En 40 ans de présence en Algérie, nous ne cessons de contribuer par nos solutions et services TIC à des projets stratégiques notamment avec les opérateurs de téléphonie mobile, Sonatrach, le Ministère des transports, ou encore l’établissement de télédiffusion algérienne. Au plan de la connectivité en Algérie, je citerais par exemple le projet de sécurisation des ports algériens (VTMIS) dans lequel nous sommes en consortium avec d’autres partenaires et qui consiste à doter les ports d’un système d’information et de gestion du trafic des navires assurant également la sécurité et la surveillance de l’ensemble du littoral algérien. Dans le domaine de l’énergie, nous sommes également en discussion avec des partenaires pour mettre en place des solutions de réseaux électriques intelligents. Notre engagement en Algérie se fait également par le transfert de notre savoir-faire. Nous lançons régulièrement des projets d’accompagnement pédagogique avec les universités et instituts spécialisés. Une démarche qui nous permet aussi d’accueillir des étudiants au sein de l’entreprise pour compléter leur formation.

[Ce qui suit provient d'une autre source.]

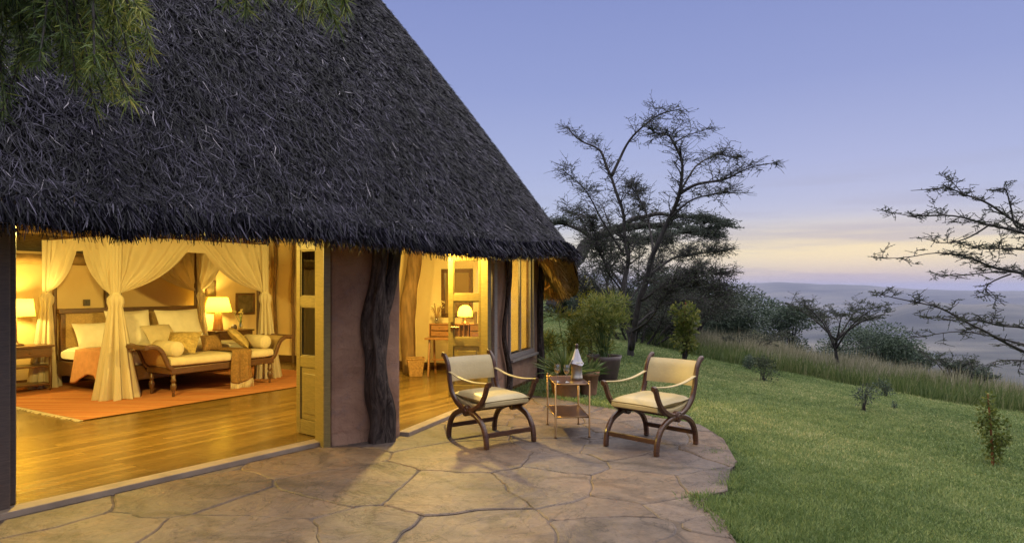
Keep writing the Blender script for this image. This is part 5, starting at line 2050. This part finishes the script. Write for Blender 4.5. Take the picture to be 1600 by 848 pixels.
# the tall tree with two bare arms
Y = 19.0
b0 = G(985, 556)
Y = b0.y
base = P(985, 560, Y)
A1 = [
    L_([(985, 562), (982, 520), (974, 450), (979, 400), (974, 340), (955, 272), (938, 238), (907, 216), (888, 200)], Y, .085, .012, 1, [0, .1, .3, .5, .7, 1, 1.3, 1.6, 1.8]),
    L_([(956, 275), (975, 235), (1000, 202), (1030, 180), (1064, 170)], Y, .045, .008, .9, [1, 1.1, .9, .6, .2]),
    L_([(986, 545), (1000, 470), (1020, 400), (1045, 340), (1063, 300), (1065, 262), (1053, 226), (1044, 210), (1018, 206)], Y, .08, .010, 1, [0, -.3, -.6, -.9, -1.1, -1.2, -1.2, -1.1, -.9]),
    L_([(1055, 222), (1075, 212), (1098, 208)], Y, .02, .006, 1, [-1.2, -1.1, -.9]),
    L_([(1063, 302), (1092, 287), (1130, 279), (1166, 265), (1204, 255)], Y, .045, .006, 1.1, [-1.1, -1.3, -1.6, -1.9, -2.2]),
    L_([(1063, 300), (1086, 262), (1118, 242), (1146, 246)], Y, .03, .006, 1.2, [-1.1, -.7, -.2, .3]),
    L_([(1046, 342), (1082, 312), (1112, 303), (1152, 303)], Y, .03, .006, 1.2, [-.9, -1.2, -1.6, -2.1]),
    L_([(1010, 432), (1050, 405), (1098, 394), (1134, 390)], Y, .04, .007, 2.4, [-.5, -.2, .3, .9]),
    L_([(1000, 470), (1050, 440), (1090, 425), (1130, 430)], Y, .04, .007, 2.4, [-.3, -1, -1.7, -2.3]),
    L_([(976, 400), (942, 345), (915, 300), (884, 266)], Y, .035, .006, 1.1, [.5, .2, -.3, -.8]),
    L_([(975, 450), (940, 400), (912, 350), (890, 322)], Y, .04, .006, 2.3, [.3, .8, 1.4, 2]),
    L_([(1020, 400), (1015, 345), (1000, 310), (985, 290)], Y, .035, .006, 2.1, [-.6, 0, .5, 1]),
    L_([(990, 500), (950, 470), (915, 450), (885, 430)], Y, .035, .006, 2.1, [0, -.6, -1.2, -1.6]),
    L_([(984, 520), (1012, 500), (1050, 452), (1092, 448), (1140, 460)], Y, .035, .006, 2.6, [0, -.8, -1.4, -2, -2.4]),
    L_([(978, 480), (1005, 440), (1030, 420), (1040, 380)], Y, .03, .006, 2.6, [.2, .9, 1.6, 2.2]),
    L_([(980, 470), (955, 430), (935, 385), (925, 340)], Y, .03, .006, 2.4, [.2, -.6, -1.1, -1.6]),
    L_([(992, 510), (1030, 480), (1075, 470), (1120, 480)], Y, .035, .006, 2.4, [0, .5, 1.2, 2]),
]
acacia('thorn_tree', 'tall thorn tree with two bare arms reaching up against the dusk sky', 'tree', base, A1, M['acacia'], 61, nbr=10, brl=.72, ntw=9, twl=.34, leaf=.05, nleaf=2, flat=.4)
Y = 20.6
base = P(992, 556, Y)
base.z = gz(base.x, base.y)
A5 = [L_([(992, 560), ((992 + qx) / 2 + dx_, 505), (qx, qy)], Y, .055, .006, 1.6, [0, d_ * .4, d_]) for qx, qy, dx_, d_ in
      ((905, 440, -15, .8), (922, 405, -8, -.6), (945, 385, 0, 1.2), (972, 392, 4, -1), (1000, 378, 0, .5), (1030, 385, 0, 1.6), (1062, 395, 6, -.8), (1092, 415, 10, .6), (1118, 442, 14, -1.2), (1132, 476, 18, 1), (1085, 470, 12, 2), (930, 470, -10, 1.8))]
acacia('thorn_tree', 'many stemmed thorny tree forming a dense twiggy mass behind the two armed tree', 'tree', base, A5, M['acacia'], 64, nbr=8.5, brl=.9, ntw=10, twl=.38, leaf=.055, nleaf=3, flat=.35, start=.35)
# leaning flat-topped tree behind the eave
Y = 27.0
b0 = G(866, 476)
Y = min(b0.y, 30)
base = P(866, 478, Y)
A2 = [
    L_([(866, 480), (880, 442), (902, 402), (928, 374), (962, 358), (1010, 352), (1062, 354)], Y, .46, .12, .4, [0, 0, .2, .4, .6, .9, 1.2]),
    L_([(930, 374), (905, 358), (880, 350), (850, 350)], Y, .14, .02, 1, [.4, .8, 1.2, 1.6]),
    L_([(962, 358), (1000, 340), (1050, 336), (1100, 345), (1130, 352)], Y, .14, .02, 1, [.6, 0, -.6, -1.2, -1.8]),
    L_([(960, 360), (980, 372), (1030, 368), (1090, 362), (1120, 368)], Y, .12, .02, 1, [.6, 1.4, 2.2, 3, 3.4]),
    L_([(930, 376), (960, 375), (1000, 378), (1040, 372)], Y, .10, .02, 1, [.4, -.6, -1.6, -2.6]),
]
acacia('thorn_tree', 'big leaning thorn tree with thick arched trunk and flat dark crown behind the eave', 'tree', base, A2, M['acacia_dark'], 62, nbr=17, brl=1.6, ntw=12, twl=.5, leaf=.09, nleaf=6, flat=.16, start=.5, up=.05)
Y = 23.0
base = P(945, 506, Y)
base.z = min(base.z, gz(base.x, base.y) + .02) if abs(base.z - gz(base.x, base.y)) < 1.5 else base.z
A3 = [
    L_([(945, 520), (945, 470), (949, 430), (955, 390), (951, 350), (940, 318)], Y, .09, .01, 1, [0, .1, .3, .5, .8, 1]),
    L_([(948, 440), (930, 400), (915, 375)], Y, .035, .006, 1.2, [.2, .6, 1]),
    L_([(950, 425), (975, 385), (990, 350), (1002, 322)], Y, .035, .006, 1.2, [.3, 0, -.5, -.8]),
    L_([(946, 465), (920, 430), (900, 415)], Y, .03, .006, 1.2, [.1, -.4, -.9]),
]
acacia('thorn_tree', 'slim bare thorn tree standing between the eave and the tall two armed tree', 'tree', base, A3, M['acacia'], 63, nbr=7, brl=1.1, ntw=9, twl=.34, leaf=.055, nleaf=3, flat=.5)


# bushy trees and thickets beyond the lawn
def thicket(label, px, py_top, py_base, Y, w_px, m, seed, n=5200, leaf=.10, cat='tree', name='bushy_tree', flatk=.6, lumps=10, zb=None):
    r = np.random.default_rng(seed)
    c = P(px, py_base, Y)
    g = gz(c.x, c.y)
    top = P(px, py_top, Y).z
    zb_ = min(g, c.z)
    t_ = thing(name, label, cat, (c.x, c.y, zb_))
    h, w = top - zb_, w_px / F * Y
    ls, st = [], MB()
    for k in range(lumps):
        a, q = r.uniform(0, 6.283), r.uniform(.05, .8)
        zc = h * r.uniform(.35, .92) * (1 - .25 * q * q)
        s = r.uniform(.16, .32)
        ls.append((math.cos(a) * w / 2 * q, math.sin(a) * w / 2 * q * .8, zc, w * s, w * s, min(h * s * flatk, h - zc + .05 * h)))
        st.tube(smooth_path([(r.normal(0, .05), r.normal(0, .05), -.2), (ls[-1][0] * .35, ls[-1][1] * .35, zc * .5), (ls[-1][0], ls[-1][1], zc)], 3), list(np.linspace(.05 + h * .012, .012, 7)), 5)
    for k in range(60):
        c0 = ls[r.integers(len(ls))]
        d = unit(r.normal(0, 1, (1, 3)))[0] * [1, 1, .45]
        p0 = np.array(c0[:3])
        p1 = p0 + d * np.array(c0[3:]) * r.uniform(.9, 1.25)
        st.tube([p0, (p0 + p1) / 2 + r.normal(0, .04, 3), p1], [.018, .012, .004], 4, cap=False)
    st.build('trunk', M['bark'], t_, smooth=True)
    n, leaf = int(n * 1.45), leaf * 1.3
    C, d = leaf_cloud(ls, n, r, .42)
    d = d + r.normal(0, .5, (n, 3))
    d[:, 2] *= .6
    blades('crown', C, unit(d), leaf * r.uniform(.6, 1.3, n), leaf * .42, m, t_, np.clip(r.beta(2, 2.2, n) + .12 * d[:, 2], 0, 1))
    return t_


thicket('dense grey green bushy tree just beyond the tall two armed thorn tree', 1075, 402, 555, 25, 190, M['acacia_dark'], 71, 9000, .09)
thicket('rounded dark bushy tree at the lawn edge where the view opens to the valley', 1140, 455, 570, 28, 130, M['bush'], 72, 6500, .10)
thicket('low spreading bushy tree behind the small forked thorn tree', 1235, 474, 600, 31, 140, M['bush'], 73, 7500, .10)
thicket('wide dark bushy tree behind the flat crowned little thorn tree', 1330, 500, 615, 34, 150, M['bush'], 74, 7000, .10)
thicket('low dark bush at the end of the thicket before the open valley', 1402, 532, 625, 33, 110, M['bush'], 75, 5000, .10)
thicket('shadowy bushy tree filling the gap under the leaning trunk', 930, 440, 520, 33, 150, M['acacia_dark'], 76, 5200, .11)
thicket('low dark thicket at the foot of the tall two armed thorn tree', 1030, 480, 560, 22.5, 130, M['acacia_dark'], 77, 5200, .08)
thicket('small round bush under the leaning trunk beside the cottage eave', 882, 462, 488, 30, 36, M['bush'], 78, 1200, .09, 'bush', 'round_bush')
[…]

Notre dernier accord du genre a été signé avec l’Institut National de la Poste et des Technologies de l’Information et la Communication pour la création d’un laboratoire 4G LTE doté des équipements d’Ericsson, le recrutement de stagiaires, et la tenue de cycles de formation et de séminaires sur les dernières innovations au profit des enseignants.